My scanner today found a trade to earn a credit of 0.70. I tried 0.75 and got an immediate fill This is like trying the MidPrice first. If I wouldn't have got an immediate fill then I would have changed the order to the original 0.70. So what?
Understand that your NEXT trade and not current rolling trade is the most important trade can help. Don't hurt your chance to win your next trade. The single trade is meaningless.
I don't know. Maybe it was instantaneous (usually lousy too because bid/ask was wide at open) but the website (Schwab SSE) took its time to display the fill? Now I watched bid/ask, wait till bid/ask returns to normal to place a market order.
Very interesting comments sir. The standard way I traded was true "rolling", one after another like riding the wave, one exit became the next entry making the right exit most critical. Setting stop loss was difficult and tricky when that became the next entry. When I hit the rhythm it was exhilarating and printing money. But when I was out of sync, it was disastrous. I found the method quite profitable but very nerve wracking, and for me emotionally unsustainable. Current approach is picking my entry very carefully, make one trade per cycle based on what I learned from @volpri's posts. Less profitable because I don't ride the wave but much higher win rate. Overall profitable and probably more sustainable over a long period?
Yup. I usually view trading as a giant video game, expensive. I have 4 monitors, all charts.
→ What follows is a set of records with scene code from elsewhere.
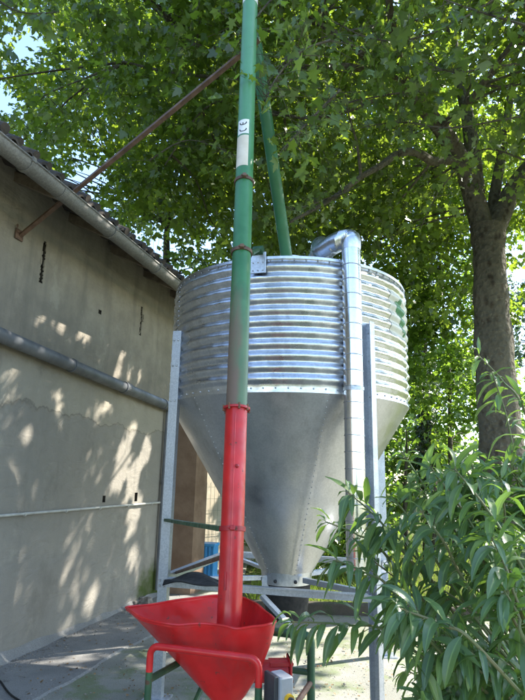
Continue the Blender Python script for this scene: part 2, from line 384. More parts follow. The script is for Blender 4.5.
# gutter: half round
def gutter(r, n_c, zc, mat):
    mb = MB(); nseg = 14; vs = []; Us = [UL-.2, U1+.02-.0]
    prof = [(math.cos(t)*r, math.sin(t)*r) for t in [math.pi+math.pi*i/nseg for i in range(nseg+1)]]
    prof = prof + [(prof[-1][0]+.012, .006), (prof[-1][0]+.01, .018), (prof[-1][0]-.004, .012)]
    prof += [((x)*.93, y*.93+.001) for x, y in prof[nseg::-1]]
    L = len(prof)
    for u in Us: vs += [B(u, n_c+x, zc+y) for x, y in prof]
    mb.add(vs, [(i, (i+1) % L, L+(i+1) % L, L+i) for i in range(L)]+[tuple(range(L))], True)
    return mb.build('gutter', mat, house, sharp=50)
gut = gutter(GR, GN, GZ, 'zincgut')
for px, py in ((25, 165), (110, 232), (155, 270)):
    u, _ = onwall(px, py, GN)
    g = MB(); pts = [B(u, GN+math.cos(t)*(GR+.006), GZ+math.sin(t)*(GR+.006)) for t in [math.pi*.98+math.pi*1.04*i/16 for i in range(17)]]
    for a, b in zip(pts, pts[1:]): g.bar(a, b, .028, .007, upv=(a-B(u, GN, GZ)))
    g.box(B(u, GN+GR+.008, GZ+.012), U*.02, N*.008, Z*.02)
    g.build('gutter_bracket', 'zincgut', gut)
# joint collar
for px, py in ((60, 195),):
    u, _ = onwall(px, py, GN); g = MB(); pts = [B(u, GN+math.cos(t)*(GR+.004), GZ+math.sin(t)*(GR+.004)) for t in [math.pi+math.pi*i/16 for i in range(17)]]
    for a, b in zip(pts, pts[1:]): g.bar(a, b, .07, .004, upv=(a-B(u, GN, GZ)))
    g.build('joint', 'zincgut', gut)
# big sloping grey pipe on the wall
r_ = .065; ua, za = onwall(0, 335, .09); ub, zb = onwall(163, 404, .09); sl = (zb-za)/(ub-ua)
pA = B(ua-4, .09, za-4*sl); pB = B(.85, .09, zb+sl*(.85-ub))
mb = MB(); mb.tube([pA, pB], r_, 20); dp = mb.build('drain_pipe', 'pvc', house)
for f in (.30, .62, .92):
    a = B(ua, .09, za).lerp(pB, f); g = MB(); g.ring(a, pB-pA, r_+.001, .008, .14 if f == .62 else .03, 20)
    if f != .62: g.box(a-N*.06+Z*.0, N*.04, U*.012, Z*.03)
    g.build('pipe_bracket' if f != .62 else 'coupling', 'pvc', dp)
mb = MB(); mb.tube([B(.80, .05, 2.62), B(.80, .05, .1)], .026, 12); mb.ring(B(.80, .05, 1.5), Z, .027, .008, .03); mb.build('down_pipe', 'pvc', house)
# thin pale conduit
mb = MB(); mb.tube([B(UL, .028, 1.225), B(.78, .028, 1.235)], .0125, 10); cn = mb.build('conduit', 'conduit', house)
for k in range(7):
    u = .52-k*.62; g = MB(); g.ring(B(u, .028, 1.228), U, .013, .005, .02, 10); g.box(B(u, .01, 1.228), N*.012, U*.006, Z*.012); g.build('clip', 'conduit', cn)

# iron brace from wall to auger
AUG0 = at(229, 628, 2.70); AP = at(250.2, 5, 3.42); AD = (AP-AUG0).normalized()
def AUG(z): return AUG0+AD*((z-AUG0.z)/AD.z)
AUGR = .0565
u, z = onwall(18, 235); a = B(u, .01, z); v = ray(258, 38); tt = 3.44/v.y; b = EYE+v*tt
brace = thing('iron_brace', 'long rusty angle iron running from the house wall up to the green tube', 'brace', a)
mb = MB(); d = (b-a).normalized(); s_ = d.cross(Vector((0, -1, .5))).normalized(); t_ = d.cross(s_).normalized()
mb.box((a+b)/2, s_*.017, t_*.003, (b-a)/2); mb.box((a+b)/2+s_*.015+t_*.0175, s_*.002, t_*.0142, (b-a)/2)
mb.build('angle_bar', 'rustbar', brace)
mb = MB(); mb.box(a+N*.004, U*.05, N*.006, Z*.05); mb.ball(a+N*.015+U*.03, .013); mb.ball(a+N*.015-U*.03+Z*.02, .013); mb.ball(a+N*.012-U*.045+Z*.07, .01, sz=2)
mb.build('wall_plate', 'rustbar', brace)

# ------------------------------------------------------------------ ground
mb = MB(); S = 400; n = 40
vs = []; 
for i in range(n+1):
    for j in range(n+1):
        x = -S+2*S*i/n; y = -S+2*S*j/n; vs.append((x, y, -.03))
mb.add(vs, [(i*(n+1)+j, (i+1)*(n+1)+j, (i+1)*(n+1)+j+1, i*(n+1)+j+1) for i in range(n) for j in range(n)])
mb.build('ground', 'ground', kind='structure')
mb = MB(); 
yc = [B(UL-1, 0, 0), Vector((8, -6, 0)), Vector((8, 7.5, 0)), Vector((-.25, 7.5, 0)), Vector((-.2, 11.5, 0)), B(4.5, -1, 0), B(1.2, -1, 0)]
for p in yc: p.z = 0
mb.add([*yc, *[p-Z*.1 for p in yc]], [tuple(range(7))]+[(i, (i+7), (i+1) % 7+7, (i+1) % 7) for i in range(7)])
mb.build('concrete_yard', 'conc', kind='structure')
mb = MB(); vs = []; n = 60
for i in range(n+1):
    u = UL+(UR+.1-UL)*i/n; e = .78+random.uniform(-.02, .02)+.03*math.sin(i*.8)
    p = B(u, 0, .016); q1 = B(u, e, .012); q2 = B(u, e+.03, -.004)
    vs += [p, q1, q2]
mb.add(vs, [(i*3+j, i*3+j+3, i*3+j+4, i*3+j+1) for i in range(n) for j in range(2)])
mb.build('concrete_apron', 'apron', kind='structure')
# low kerb behind silo
mb = MB(); a = atZ(236, 612, 0); b = atZ(420, 618, 0); b = a+(b-a)*3; mb.bar(Vector((a.x, a.y+.08, .05)), Vector((b.x, b.y+.08, .05)), .16, .14, bev=.012)
tag(mb.build('garden_kerb', 'kerb'), 'low dark stained kerb between concrete yard and sunlit grass', 'kerb')

# ------------------------------------------------------------------ silo
SC = EYE+Vector((math.sin(R(2.85)), math.cos(R(2.85)), 0))*5.0; SC.z = 0
SR = 1.083; ZW, ZT = 2.225, 3.27
silo = thing('feed_silo', 'galvanized feed silo with ribbed drum, steel cone and four legs', 'silo', SC)
view = math.atan2(-SC.y, -SC.x)    # angle from silo centre towards camera
def SP(th, r, z):                  # th: degrees to the right of the camera-facing generator
    t = view+R(th); return Vector((SC.x+math.cos(t)*r, SC.y+math.sin(t)*r, z))
seams = [-64, -19.5, 27.5, 72.5, 117.5, 162.5, 207.5, 252.5]
NR = 11; PT = .0885
def seamk(th):
    d = min(abs((th-s_+180) % 360-180) for s_ in seams); return min(1., max(.18, (d-.6)/2.2))
def prof(z, th=0, k=1.):
    zz = z-(ZW+.045)
    if zz < 0 or zz > NR*PT: return 0
    ph = (zz/PT) % 1; w_ = .5-.5*math.cos(2*math.pi*ph); return .024*(w_**.75)*k
zl = [ZW, ZW+.02]+[ZW+.045+PT*i/9 for i in range(NR*9+1)]+[ZT-.015, ZT]
NT_ = 360; vs = []
for i in range(NT_):
    th = i*360/NT_; k = seamk(th)
    for z in zl: vs.append(SP(th, SR-.012+prof(z, th, k)+.0022*math.sin(th*.31+z*9)*math.sin(th*.11+z*4+1)+.0012*math.sin(th*.9+z*23), z))
L = len(zl); mb = MB()
mb.add(vs, [(i*L+j, i*L+j+1, ((i+1) % NT_)*L+j+1, ((i+1) % NT_)*L+j) for i in range(NT_) for j in range(L-1)], True)
drum = mb.build('drum', 'galv', silo, sharp=75)
mb = MB()
for s_ in seams[:4]+seams[6:]:
    for j in range(NR*2+1):
        mb.ball(SP(s_-.9, SR-.008+prof(ZW+.045+PT*j/2, 0, .2), ZW+.045+PT*j/2), .007, n=6)
for i in range(72): mb.ball(SP(i*5, SR-.008, ZW+.02), .0075, n=6); mb.ball(SP(i*5+2, SR-.006, ZT-.018), .0065, n=6)
mb.build('seam_bolts', 'bolt', drum)['kind'] = 'stuff'
mb = MB(); mb.ring(SC+Z*(ZT), Z, SR-.02, .022, .022, 160); mb.build('rim', 'galv', silo)
mb = MB(); n = 96; vs = [SP(i*360/n, SR-.02, ZT+.005) for i in range(n)]+[SP(i*360/n, .2, ZT+.33) for i in range(n)]+[SP(i*360/n, .2, ZT+.40) for i in range(n)]
mb.add(vs, [(j*n+i, j*n+(i+1) % n, (j+1)*n+(i+1) % n, (j+1)*n+i) for j in range(2) for i in range(n)]+[tuple(range(2*n, 3*n))], True)
mb.build('lid', 'galv', silo)
# cone
ZC = .80; RC = .205; n = 240; nz = 14; vs = []
cs = [15, 75, 135, 195, 255, 315.5]
for j in range(nz+1):
    f = j/nz; z = ZW-.012+(ZC-ZW+.012)*f; r = (SR-.004)+(RC-SR+.004)*f
    for i in range(n):
        th = i*360/n; dd = min(abs((th-c_+180) % 360-180) for c_ in cs)*r
        vs.append(SP(th, r+(.004 if dd < 1.6 else 0)-.006*math.sin(math.pi*f)*abs(math.cos(R(th*3+45))), z))
mb = MB(); mb.add(vs, [(j*n+i, (j+1)*n+i, (j+1)*n+(i+1) % n, j*n+(i+1) % n) for j in range(nz) for i in range(n)], True)
cone = mb.build('cone', 'cone', silo, sharp=60)
mb = MB(); mb.ring(SC+Z*(ZW-.004), Z, SR-.02, .021, .016, 160); mb.build('joint_flange', 'galv', silo)
mb = MB()
for c_ in cs:
    for j in range(34):
        f = (j+.5)/34; z = ZW+(ZC-ZW)*f; r = SR+(RC-SR)*f
        mb.ball(SP(c_+1.1/max(r, .3), r+.005, z), .0058, n=6); 
mb.build('seam_bolts', 'bolt', cone)['kind'] = 'stuff'
mb = MB(); mb.tube([SC+Z*(ZC+.03), SC+Z*(ZC-.012), SC+Z*(ZC-.07)], [RC+.018, RC+.012, RC+.012], 48, True); coll = mb.build('outlet_collar', 'galv', silo)
mb = MB()
for k in range(8): mb.ball(SP(k*45+20, RC+.014, ZC-.035), .016, n=8)
mb.each('collar_bolt', 'ink', coll)
mb = MB(); mb.tube([SC+Z*(ZC-.065), SC+Z*(ZC-.12), SC+Z*(ZC-.32), SC+Z*(ZC-.36)], [RC+.006, RC, RC-.03, RC-.045], 40); mb.build('outlet_boot', 'black', silo)
# legs
def channel(mb, c, z0, z1, wdir, w_, dep, t=.005):
    """C-channel: web centred at c, width along wdir, flanges pointing along n"""
    x = Vector(wdir).normalized(); return x
def leg(th, r, openn, z1):
    c = SP(th, r, 0); o = Vector(openn).normalized(); x = o.cross(Z).normalized(); w_, dp_, t = .076, .05, .006
    mb = MB(); zm = z1/2; H = Z*(z1/2)
    mb.box(c+Z*zm, x*w_/2, o*t/2, H)
    for sgn in (-1, 1): mb.box(c+x*sgn*(w_/2-t/2)+o*(dp_/2+t/2+.0005)+Z*zm, x*t/2, o*dp_/2, H)
    mb.box(c+o*dp_/2+Z*.006, x*.09, o*.08, Z*.006)
    l_ = mb.build('leg', 'steel', silo)
    g = MB()
    for zz in (ZC+.02, ZC-.02, ZW-.02, z1-.08, z1-.3): g.ball(c-o*.004+Z*zz+x*.015, .011, n=6); g.ball(c-o*.004+Z*zz-x*.02, .011, n=6)
    g.each('leg_bolt', 'bolt', l_); return c
LR = SR+.03
t1 = -57.5; t2 = 33.5
fwd = (SC-EYE); fwd.z = 0; fwd.normalize()
cL = leg(t1, LR+.01, Vector((.25, .97, 0)), 2.80); cR = leg(t2, LR+.02, Vector((-.72, -.69, 0)), 2.78)
cBR = leg(t1+180, LR, Vector((0, 1, 0)), 2.8); cBL = leg(t2+180, LR, Vector((0, 1, 0)), 2.8)
def beam(a, b, z, w_=.045, h=.055, za=0, zb=0):
    mb = MB(); a = Vector(a); b = Vector(b); d = (b-a).normalized(); a = a+d*.02+Z*(z+za); b = b-d*.02+Z*(z+zb)
    x = d.cross(Z).normalized()
    mb.box((a+b)/2, x*.003, Z*h/2, (b-a)/2); mb.box((a+b)/2+x*(w_/2+.0035)+Z*(h/2-.003), x*w_/2, Z*.003, (b-a)/2)
    return mb
zb_ = ZC+.02
beam(cL+Vector((.02, -.05, 0)), cR+Vector((-.02, -.03, 0)), zb_-.01).build('cross_beam', 'steel', silo)
beam(cBL, cL, zb_).build('cross_beam', 'steel', silo)
beam(cR, cBR, zb_).build('cross_beam', 'steel', silo)
beam(cBR, cBL, zb_).build('cross_beam', 'steel', silo)
for th, c in ((t1, cL), (t2, cR), (t1+180, cBR), (t2+180, cBL)):
    e = SP(th, RC+.02, 0); beam(c, e, zb_, .035, .04, 0, -.04).build('strut', 'steel', silo)
mb = MB(); e = SP(t1+6, RC+.02, 0); mb.box(e+Z*(zb_-.09), Vector((.03, 0, 0)), Vector((0, .004, 0)), Z*.07); mb.build('hanger_plate', 'steel', silo)
mb = MB(); mb.bar(at(262, 596, 4.3), at(290, 626, 4.15), .05, .025); mb.build('slide_gate_lever', 'steel', silo)
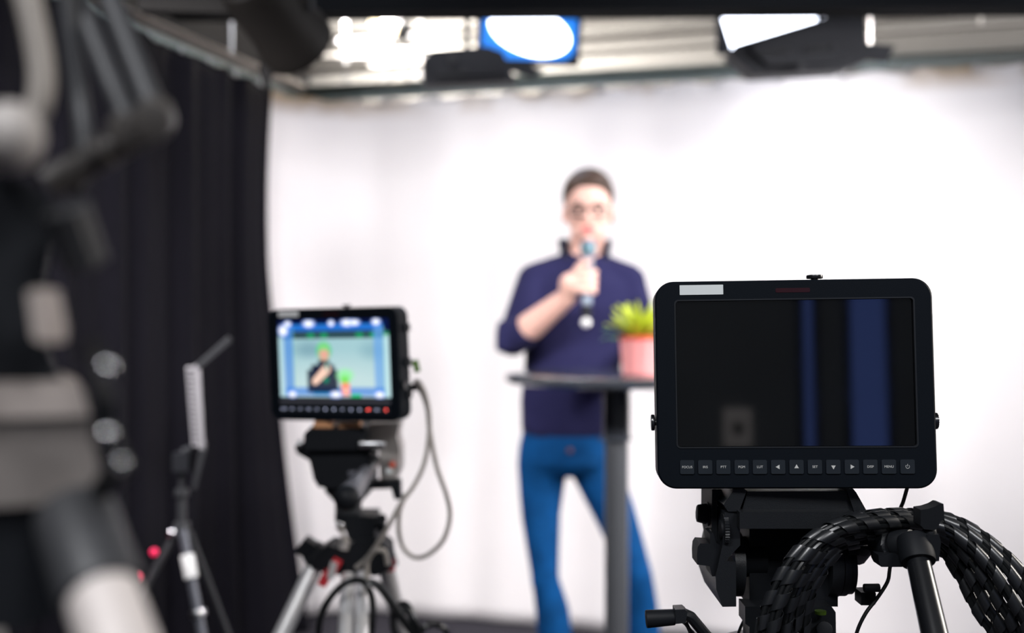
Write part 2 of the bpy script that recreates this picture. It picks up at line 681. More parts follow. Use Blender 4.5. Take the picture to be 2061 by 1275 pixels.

I have free CNBC (TOS from my Schwab account). If I put the TV show on, it's usually muted.
1. The trading system with positive expectancy has defined SL when the entry order is sent. 2. Follow the rules of the trading system (regardless the outcome of the trade ~ hit TP/SL/trailing SL. Compliment yourself such as "good trade" based on how discipline you were following the trading system rules, not on the outcome of the trade ~ hit TP/SL/trailing SL).
You sounded just like @padutrader. All other day traders on ET also told me to go, at a minimum, 5 minute charts. Why? I developed this day trading approach using 1 minute chart by accident and decided to stay with it until I could finish testing. I copy my other post and paste it here for you: Current approach is still 1 minute, but picking my entry very carefully, make one trade per cycle based on what I learned from @volpri's posts. Less profitable because I don't ride the wave but much higher win rate. Overall profitable and probably more sustainable over a long period? Next projects: trading 5 minute charts and trading butterflies. So much to do not enough time.